Unidos por la esperanza, sin duda, significa unidos por la esperanza en el bien, en lo bueno para todos, en la justicia como llave maestra de la paz. Pero la esperanza es como el amor, debe cuidarse, debe defenderse. Implica cultivar una mayor cultura de la trasparencia. Nadie puede resultar ajeno a este proceso. La corrupción y la manipulación son evitables, y exigen el compromiso de todos.

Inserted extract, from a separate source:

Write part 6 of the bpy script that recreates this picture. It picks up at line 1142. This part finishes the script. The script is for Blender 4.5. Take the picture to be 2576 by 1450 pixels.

Los acontecimientos de estas últimas semanas, en particular lo desatado ante el colapso eléctrico en todo el país ha puesto al descubierto una serie de fallas que se vienen arrastrando desde hace años. Cuando el objetivo no es el bien común sino el interés del poder por encima de la gente y de su bienestar, estamos ante una crisis que genera desazón, desilusión, desesperanza. Prolongar la carencia de la energía eléctrica en cualquier sociedad actual es fomentar que la calidad de vida se sumerja a niveles ínfimos, pues hoy día, dependemos en buena medida para convivir y subsistir de los bienes que produce la tecnología. Si se ausentan se pierde el norte y se propicia la rapiña y el saqueo. Si a eso se une el silencio de la incomunicación, quedamos como en medio del desierto o del mar, sin brújula y sin sentido para encontrar puerto seguro.
Lo más dramático de lo que estamos viviendo es la proliferación de la violencia capitaneada por grupos armados irregulares que hacen de las suyas sin que los órganos de seguridad actúen. El miedo cunde, la vida se desprecia por quienes se creen dueños del patio, de la vida cotidiana, impidiendo el trabajo y la paz necesaria para producir y crear. Si a eso se une el discurso amenazante, violento, que llama a defender lo indefendible y al precio que sea, la actitud pacífica de la población se convierte en víctima fácil de quienes irracionalmente destruyen la vida.
Lamentamos profundamente las muertes silentes de tantos seres vulnerables, niños recién nacidos, madres parturientas desnutridas, ancianos desamparados, enfermos crónicos cuya existencia depende de la conexión a un aparato, en fin, todo lo que lleva a que esas vidas se apaguen, llevando dolor y luto, llanto e impotencia, porque con poco esas vidas pudieran estar sonrientes.
Agradecemos a tanta gente samaritana, que se la juega por el bien y la vida del prójimo. Es un testimonio de muchos que a veces no queremos ver. Gracias a tantos creyentes, a sus dirigentes y representantes que están al pie del cañón tendiendo su mano generosa por salvar vidas. Pero también, como las malaventuranzas, ay de aquellos que por despreciar al prójimo, hacen de la violencia y el odio, el arma para mantenerse en el poder. Merecen el castigo humano y divino.
En Jesús, tenemos la fuerza del Espíritu para no acostumbrarnos a lo que nos hace daño, lo que nos seca el espíritu y lo que es peor, nos roba la esperanza. La fe nos abre a tener un amor concreto, de obras, de manos tendidas, de compasión; que sabe construir y reconstruir la esperanza cuando parece que todo se pierde. Que la esperanza nos una para avizorar, entre gemidos de parto, la Venezuela que soñamos y merecemos; no nos la dejemos robar por quienes no piensan ni obran en favor de la gente, sino en su propio beneficio y en el usufructo de un poder que no es servicio sino esclavitud.